Installing a complex of this size would be a big deal for any economy – the plant will churn out 3.2 million tonnes of amine, ether, polyol, polyethylene and other petrochemicals every year. The installation of a facility such as this in a country with a petrochemicals industry as secondary as Saudi Arabia’s could prove to be transformative.

The new industrial city of Jebail on the Persian Gulf coast has been earmarked as a destination for a host of facilities that will piggyback on the output of Sadara.

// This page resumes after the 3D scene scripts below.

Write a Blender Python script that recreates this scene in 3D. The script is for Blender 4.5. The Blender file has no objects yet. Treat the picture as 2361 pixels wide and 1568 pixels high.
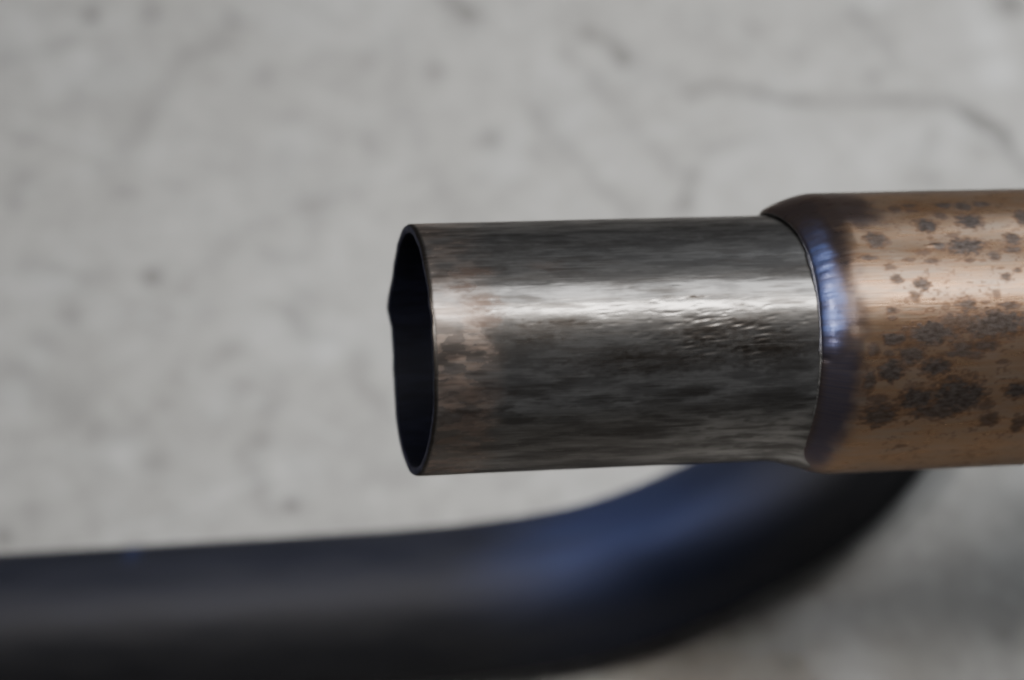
import bpy, math
import numpy as np
from mathutils import Vector, Matrix

sc = bpy.context.scene
R = math.radians

# ------------------------------------------------------------------ camera
FPX, CX, CY = 5640.0, 1180.5, 784.0          # focal length and centre on a 2361 px wide picture
PITCH = R(60)
FLOOR_D = 0.82                               # metres along the optical axis to the floor
FWD = np.array([0, math.cos(PITCH), -math.sin(PITCH)])
UP = np.array([0, math.sin(PITCH), math.cos(PITCH)])
RT = np.array([1.0, 0, 0])
CAM = -FWD * FLOOR_D
cd = bpy.data.cameras.new('camera')
cam = bpy.data.objects.new('camera', cd)
sc.collection.objects.link(cam)
cam.location = CAM
cam.rotation_euler = (math.pi / 2 - PITCH, 0, 0)
cd.sensor_fit = 'HORIZONTAL'; cd.sensor_width = 36; cd.lens = 36 * FPX / 2361
cd.clip_start = 0.01; cd.clip_end = 50
cd.dof.use_dof = True; cd.dof.focus_distance = 0.536
cd.dof.aperture_fstop = cd.lens / 12.5       # a 12.5 mm wide pupil
sc.camera = cam

# ------------------------------------------------------------------ room light
w = bpy.data.worlds.new('World'); sc.world = w; w.use_nodes = True
bg = w.node_tree.nodes['Background']
bg.inputs['Color'].default_value = (0.93, 0.96, 1.0, 1); bg.inputs['Strength'].default_value = 0.16

def area_lamp(name, loc, target, sx, sy, power, col, spread=180):
    d = bpy.data.lights.new(name, 'AREA'); d.shape = 'RECTANGLE'; d.size = sx; d.size_y = sy
    d.energy = power; d.color = col; d.spread = R(spread)
    o = bpy.data.objects.new(name, d); sc.collection.objects.link(o)
    o.location = loc
    o.rotation_euler = (Vector(target) - Vector(loc)).to_track_quat('-Z', 'Y').to_euler()
    return o
area_lamp('ceiling_lamp', (0.50, -0.02, 1.40), (0.05, -0.03, 0.1), 0.13, 0.95, 7.6, (1.0, 0.965, 0.92))
area_lamp('ceiling_panel', (0.50, 0.32, 1.40), (0.05, 0.31, 0.1), 0.36, 0.95, 3.2, (0.96, 0.98, 1.0))
area_lamp('key_lamp', (-0.46, -0.34, 1.60), (0.12, 0.03, 0.0), 0.40, 0.40, 0.85, (1.0, 0.985, 0.955), 28)
area_lamp('door_light', (1.6, 1.9, 1.0), (0.1, 0.10, 0.0), 1.2, 1.2, 10, (0.86, 0.93, 1.0), 120)

sc.cycles.filter_width = 2.2
sc.view_settings.exposure = 0; sc.view_settings.gamma = 1

# ------------------------------------------------------------------ helpers
def ray(px, py):
    d = FWD + RT * (px - CX) / FPX - UP * (py - CY) / FPX
    return d                                  # unit depth per unit length
def on_plane(px, py, z=0.0):
    d = ray(px, py); t = (z - CAM[2]) / d[2]
    return CAM + d * t

def src(sx, sy): return sx / 1.73486, sy / 1.73486     # full-size pixels to the 2361 px picture

def _h(ix, iy, seed):
    n = (ix.astype(np.int64) * 374761393 + iy.astype(np.int64) * 668265263 + seed * 1442695041) & 0xffffffff
    n = ((n ^ (n >> 13)) * 1274126177) & 0xffffffff
    n = (n ^ (n >> 16)) & 0xffffffff
    n = (n * 2246822519) & 0xffffffff
    return ((n ^ (n >> 15)) & 0xffffff) / float(0xffffff)
def vnoise(x, y, seed=0):
    ix, iy = np.floor(x), np.floor(y); fx, fy = x - ix, y - iy
    fx = fx * fx * fx * (fx * (fx * 6 - 15) + 10); fy = fy * fy * fy * (fy * (fy * 6 - 15) + 10)
    a, b = _h(ix, iy, seed), _h(ix + 1, iy, seed)
    c, d = _h(ix, iy + 1, seed), _h(ix + 1, iy + 1, seed)
    return (a * (1 - fx) + b * fx) * (1 - fy) + (c * (1 - fx) + d * fx) * fy
def fbm(x, y, seed=0, octv=4):
    v, amp, tot = 0, 1.0, 0
    for k in range(octv):
        v = v + amp * vnoise(x * 2 ** k + 17.3 * k, y * 2 ** k - 9.1 * k, seed + k); tot += amp; amp *= 0.5
    return v / tot
def sstep(a, b, x):
    t = np.clip((x - a) / (b - a), 0, 1); return t * t * (3 - 2 * t)

def make_mesh(name, P, mat, parent=None, wrap=False, attrs=None, flip=False, extra=None):
    """P: (n, m, 3) grid of points, rows joined to rows, wrapped along m if wrap."""
    n, m = P.shape[:2]
    idx = np.arange(n * m).reshape(n, m)
    a, d = idx[:-1, :], idx[1:, :]
    if wrap:
        b, c = np.roll(a, -1, 1), np.roll(d, -1, 1)
    else:
        b, c = a[:, 1:], d[:, 1:]; a, d = a[:, :-1], d[:, :-1]
    q = np.stack([a, b, c, d] if not flip else [a, d, c, b], -1).reshape(-1, 4)
    me = bpy.data.meshes.new(name)
    me.vertices.add(n * m); me.vertices.foreach_set('co', P.reshape(-1).astype(np.float32))
    me.loops.add(q.size); me.loops.foreach_set('vertex_index', q.reshape(-1).astype(np.int32))
    me.polygons.add(len(q))
    me.polygons.foreach_set('loop_start', np.arange(0, q.size, 4, dtype=np.int32))
    me.polygons.foreach_set('loop_total', np.full(len(q), 4, dtype=np.int32))
    me.update(calc_edges=True); me.validate()
    me.polygons.foreach_set('use_smooth', np.ones(len(me.polygons), dtype=bool))
    for k, v in (attrs or {}).items():
        at = me.attributes.new(k, 'FLOAT', 'POINT')
        at.data.foreach_set('value', np.broadcast_to(v, (n, m)).reshape(-1).astype(np.float32))
    me.materials.append(mat)
    o = bpy.data.objects.new(name, me); sc.collection.objects.link(o)
    if parent: o.parent = parent
    return o

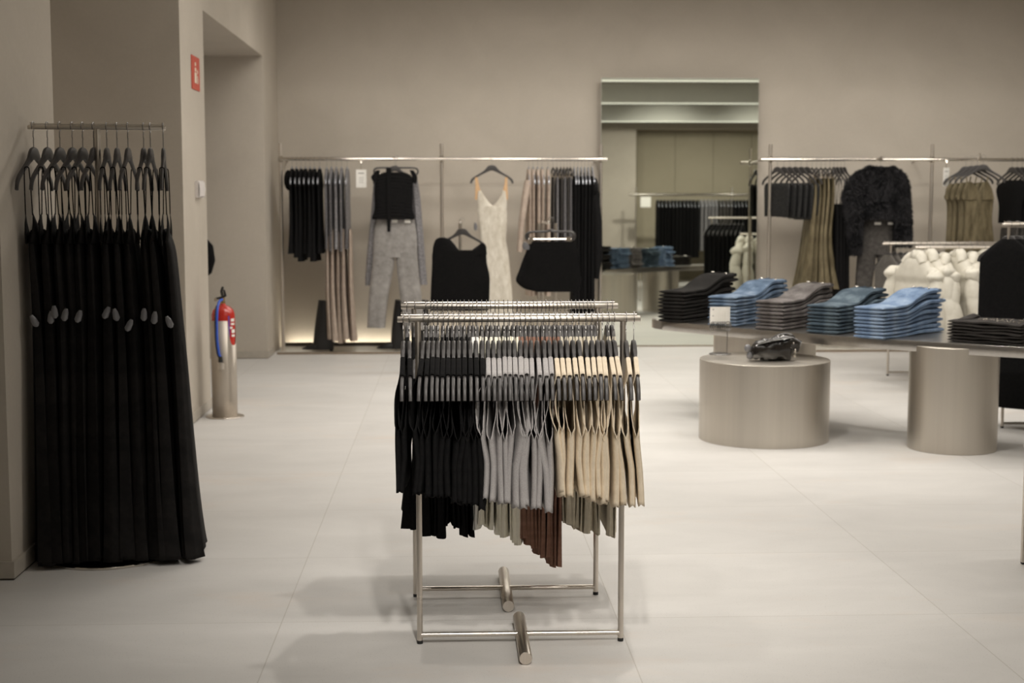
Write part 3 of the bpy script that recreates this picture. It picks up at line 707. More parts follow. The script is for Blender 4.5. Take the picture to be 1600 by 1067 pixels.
# cardigans, pinstriped trousers and black dresses on hangers
for i, p in enumerate((826, 833, 840, 847, 856)):
    q = ORD[i]
    make_hanger(f'shiny grey hanger holding the {q} beige cardigan from the left', (wx(p), RY, WHZ), rnd(-.03, .03), 'hangers with beige cardigans', HBS)
    o = garment('cardigan', 'cardigan', f'beige long-sleeved cardigan, {q} from the left right of the sequin dress', 'taupe', (wx(p), RY, WHZ - 0.005), rnd(-.03, .03),
            [(-0.02, 0.05, 0.014), (-0.08, 0.13, 0.019), (-0.16, 0.2, 0.021), (-0.35, 0.2, 0.022), (-0.62, 0.2, 0.024), (-0.95, 0.2, 0.024), (-1.25, 0.2, 0.024)], 'beige cardigans on the wall rail', n=24, seg=22, folds=3, famp=0.3, seed=80 + i)
    if i == 0:
        sm = MB().sweep([(-0.02, -0.16, -0.14), (-0.05, -0.19, -0.3), (-0.085, -0.2, -0.55), (-0.105, -0.2, -0.82)], [0.05, 0.055, 0.05, 0.04], [0.035, 0.035, 0.03, 0.028], (0, 1, 0), 16)
        obj('sleeve', sm, 'taupe', o)
for i, p in enumerate((864, 870, 876, 881, 886, 891)):
    q = ORD[i]
    clip_hanger(f'clip hanger of the {q} grey pinstriped trousers from the left', (wx(p), RY, WHZ), rnd(-.03, .03), 'clip hangers with pinstriped trousers', 0.12)
    garment('pinstriped_trousers', 'trousers', f'grey pinstriped trousers, {q} in the row between beige cardigans and black dresses', 'silver' if i % 2 else 'charcoal', (wx(p), RY, WHZ - 0.005), rnd(-.03, .03),
            [(-0.10, 0.14, 0.014), (-0.3, 0.15, 0.016), (-0.7, 0.15, 0.016), (-1.05, 0.14, 0.017)], 'pinstriped trousers on the wall rail', n=20, seg=18, folds=3, famp=0.3, seed=90 + i)
for i, p in enumerate((897, 902.5, 908, 913.5, 919, 925)):
    q = ORD[i]
    make_hanger(f'silvery hanger holding the {q} long black dress left of the mirror', (wx(p), RY, WHZ), rnd(-.03, .03), 'hangers with long black dresses', HBS)
    o = garment('evening_dress', 'dress', f'long black dress, {q} in the row beside the mirror', 'black', (wx(p), RY, WHZ - 0.04), rnd(-.03, .03),
            [(-0.05, 0.05, 0.014), (-0.10, 0.13, 0.02), (-0.17, 0.2, 0.02), (-0.35, 0.19, 0.021), (-0.8, 0.18, 0.022), (-1.45, 0.2, 0.026)], 'long black dresses beside the mirror', n=28, seg=22, folds=3, famp=0.3, seed=110 + i)
    if i == 5: obj('puff_sleeve', MB().blob((0.02, -0.13, -0.17), 0.035, 0.1, 0.09, 16, 10, lambda a, b2: 1 + 0.1 * math.sin(6 * b2)).sweep([(0.02, -0.15, -0.2), (0.05, -0.16, -0.5), (0.055, -0.16, -0.85), (0.04, -0.16, -1.05)], [0.05] * 4, [0.035, 0.04, 0.04, 0.02], (0, 1, 0), 14), 'black', o)

# boots on the plinth
def boot(X, Y, s, parent, w=1.0):
    g_ = MB(); g_.sweep([(X, Y, 0.02), (X, Y, 0.09), (X, Y, 0.2), (X + 0.01, Y, 0.38), (X + 0.02, Y, 0.50)], [0.098 * w, 0.102 * w, 0.092 * w, 0.076 * w, 0.066 * w], [0.05, 0.06, 0.062, 0.065, 0.065], (1, 0, 0), 24, lambda k, th: 0.003 * math.sin(4 * th + k))
    sh_ = obj('shaft', g_, 'leather', parent)
    f_ = MB(); f_.sweep([(X + 0.06, Y, 0.06), (X - 0.02, Y, 0.055), (X - 0.10, Y, 0.045), (X - 0.16, Y, 0.035), (X - 0.21, Y, 0.028)], [0.035, 0.04, 0.042, 0.03, 0.006], [0.04, 0.042, 0.03, 0.02, 0.006], (0, 1, 0), 16)
    obj('foot', f_, 'leather', parent)
    obj('heel', MB().sweep([(X + 0.075, Y, 0.0), (X + 0.07, Y, 0.05)], [0.014, 0.03], [0.014, 0.03], (1, 0, 0), 12), 'leather', parent)
for k, (px, py, w) in enumerate(((506, 549, 1.0), (622, 548, 0.7), (660, 548, 0.7))):
    P = onz(px, py, 0.018)
    b_ = thing('tall_boot', ['black wide-shafted tall boot standing under the taupe trousers', 'black slim tall boot standing on the plinth left of the front rack', 'black slim tall boot nearly hidden behind the front rack'][k], 'boot', P)
    boot(0, 0, 1, b_, w)

# two low stands in front of the back wall, one with a draped top, one with a skirt
def stand(X, Y, z, label, dx=0.0):
    t_ = thing('display_stand', label, 'display stand', (X, Y, 0))
    for s_ in (-dx, dx) if dx else (0,):
        obj('pole', MB().tube([(s_, 0.05, 0.01), (s_, 0.05, z)], 0.013, 16), 'steel', t_)
    obj('arm', MB().tube([(0, 0.05, z), (0, -0.10, z + 0.005), (0, -0.11, z + 0.03)], 0.010, 10), 'chrome', t_)
    obj('rail', MB().tube([(0, 0.05, z), (0, 0.7, z)], 0.011, 10), 'steel', t_)
    obj('base_bar', MB().tube([(-0.18, 0.05, 0.012), (0.18, 0.05, 0.012)], 0.012, 10), 'steel', t_)
    obj('rear_pole', MB().tube([(0, 0.68, 0.01), (0, 0.68, z)], 0.011, 12), 'steel', t_)
    return t_
SY = 12.4
P = at(719, 349, SY); stand(P.x, SY, P.z, 'low steel stand holding the draped black off-shoulder top')
make_hanger('charcoal hanger, tilted, holding the draped black off-shoulder top', (at(722, 357, SY).x, SY - 0.06, at(722, 357, SY).z), PI / 2 + 0.1, None, HB, HH, 0)
bpy.context.scene.collection.objects[-3].rotation_euler = (0.0, 0.16, PI / 2) if False else (0, 0, PI / 2)
db = facing_garment('draped_top', 'top', 'black draped off-shoulder top on a low stand behind the front rack', 'black', SY - 0.09,
    [(391, 678, 757), (393, 676, 759), (400, 675, 760), (412, 675, 761), (432, 674, 765), (455, 673, 765), (485, 672, 764)], 0.05, folds=4, famp=0.12, seed=21)
facing_garment('shoulder', '', '', 'black', SY - 0.09, [(371, 687, 695), (374, 681, 703), (380, 678, 709), (388, 676, 715), (397, 676, 724)], 0.042, parent=db, famp=0.05, seg=24)
facing_garment('shoulder', '', '', 'black', SY - 0.09, [(380, 751, 756), (384, 746, 759), (390, 738, 760), (398, 728, 761)], 0.042, parent=db, famp=0.05, seg=24)
facing_garment('top_lining', 'top', 'white top just showing behind the draped black one', 'white', SY - 0.02,
    [(392, 676, 756), (410, 675, 758), (440, 674, 760)], 0.012, seed=22, famp=0.05)
P = at(856, 349, SY - 0.5); stand(P.x, SY - 0.5, P.z, 'low steel stand holding the black mini skirts', 0.07)
SK = SY - 0.6
for k in range(3):
    clip_hanger(f'{["nearest", "middle", "rearmost"][k]} clip hanger of the black skirts on the low stand', (at(859 + 2 * k, 357, SK).x, SK + 0.05 * k, at(859, 357, SK).z), PI / 2, 'clip hangers on the skirt stand', 0.185)
    facing_garment('mini_skirt', 'skirt', f'flared black mini skirt, {["nearest", "middle", "rearmost"][k]} of three on the low stand', 'black', SK + 0.05 * k,
        [(377, 828 + 2 * k, 894 + 2 * k), (390, 823, 898 + 2 * k), (405, 817 + k, 902 + 2 * k), (422, 811 + k, 905), (437, 806 + 3 * k, 908), (446, 812 + 3 * k, 907), (452, 822 + 3 * k, 905), (456 - k, 840 + 3 * k, 902)], 0.022, folds=4, famp=0.12, seed=24 + k)
facing_garment('security_tag', 'security tag', 'grey security tag clipped to the waist of the black skirts', 'tag', SK - 0.05, [(378, 818, 822), (384, 816, 827), (390, 818, 827)], 0.012, famp=0, seg=10)

# ------------------------------------------------------------------ right part of the back wall
for i, p in enumerate((1214, 1224, 1233, 1242, 1251, 1260)):
    q = ORD[i]
    make_hanger(f'charcoal hanger holding the {q} black lace top right of the mirror', (wx(p), RY, WHZ), 0.55, 'hangers with black lace tops')
    garment('lace_top', 'top', f'short black lace top, {q} from the left right of the mirror', 'blacksheen', (wx(p), RY, WHZ - 0.03), 0.5,
            [(-0.13, 0.16, 0.012), (-0.17, 0.185, 0.024), (-0.3, 0.18, 0.026), (-0.45, 0.17, 0.026), (-wlen(336 + i * 1.6) + 0.03, 0.17, 0.022)], 'black lace tops on the wall rail', n=20, seg=22, folds=4, famp=0.3, seed=130 + i)
for i, p in enumerate((1268, 1275, 1282, 1289, 1296)):
    q = ORD[i]
    clip_hanger(f'clip hanger of the {q} gold skirt from the left', (wx(p), RY, WHZ), rnd(-.03, .03), 'clip hangers with gold skirts', 0.12)
    garment('gold_skirt', 'skirt', f'long shimmering gold skirt, {q} from the left between lace tops and black dresses', 'gold', (wx(p), RY, WHZ - 0.005), rnd(-.03, .03),
            [(-0.11, 0.14, 0.018), (-0.3, 0.16, 0.022), (-0.7, 0.18, 0.026, 0, -0.03), (-1.0, 0.2, 0.032, 0, -0.06 + 0.015 * i), (-wlen(452 + (i % 2) * 4), 0.21, 0.036, 0, -0.09 + 0.032 * i)], 'long gold skirts on the wall rail', n=28, seg=40, folds=5, famp=0.5, seed=140 + i)
for i, p in enumerate((1302, 1307.5, 1313, 1318.5)):
    q = ORD[i]
    make_hanger(f'charcoal hanger holding the {q} strappy black dress left of the fur jacket', (wx(p), RY, WHZ), 0.12, 'hangers with strappy black dresses')
    o = garment('strappy_dress', 'dress', f'long strappy black dress, {q} from the left beside the fur jacket', 'black', (wx(p), RY, WHZ - 0.005), 0.08,
            [(-0.36, 0.1, 0.012), (-0.42, 0.15, 0.018), (-0.7, 0.16, 0.02), (-1.1, 0.18, 0.025), (-wlen(470), 0.2, 0.028)], 'strappy black dresses', n=24, seg=22, folds=3, famp=0.35, seed=150 + i)
    for sy in (-1, 1): obj('shoulder_strap', MB().tube([(0, sy * 0.14, -0.095), (0, sy * 0.11, -0.38)], 0.003, 6), 'black', o)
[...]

The complex will feed a multitude of downstream plants and industries around it, so rather than being viewed as a standalone initiative, it’s seen as something that will kick-start an entire industry.


The financing

Tranche one

Project finance sukuk

Date signed: April 2, 2013
Sponsors: Dow Chemical, Saudi Aramco
Financial advisors to sponsor: RBS, Riyad Bank
Law firms: Shearman & Sterling, Saudi Legal, White & Case, Milbank Tweed Hadley & McCloy, Allen & Overy
Participating banks: Alinma Bank, Al-Bilad Bank, Deutsche Securities, Riyad Bank

Tranche two

Project finance/direct loans

Date signed: June 17, 2013
Sponsors: Dow Chemical, Saudi Aramco
Financial advisors to sponsor: RBS, Riyad Bank
Participating banks: Abu Dhabi Commercial Bank, Alinma Bank, Apicorp, Arab National Bank, Bank Al-Jazira, Bank Albilad, Banque Saudi Fransi, Barclays, BNP Paribas, BTMU, Citi, Crédit Agricole, Deutsche Bank, Goldman Sachs, Gulf International Bank, HSBC, JP Morgan, KfW-Ipex, Mizuho, National Bank of Abu Dhabi, National Bank of Kuwait, National Commercial Bank, Qatar National Bank, Riyad Bank, Samba Financial Group, Saudi Hollandi Bank, Saudi Investment Bank, SMBC, Standard Chartered
ECAs/development banks: Coface, EDC, Euler Hermes, Islamic Development Bank, Kexim, K-sure, Saudi Public Investment Fund, UKEF, US Exim
Law firms: Shearman & Sterling, White & Case, Milbank Tweed, Hadley & McCloy
EPC contractors: Daelim Corp, Fluor Corp, Jacobs Engineering, Foster Wheeler, Linde, Tecnicas Reunidas SA, Maire Tecnimont.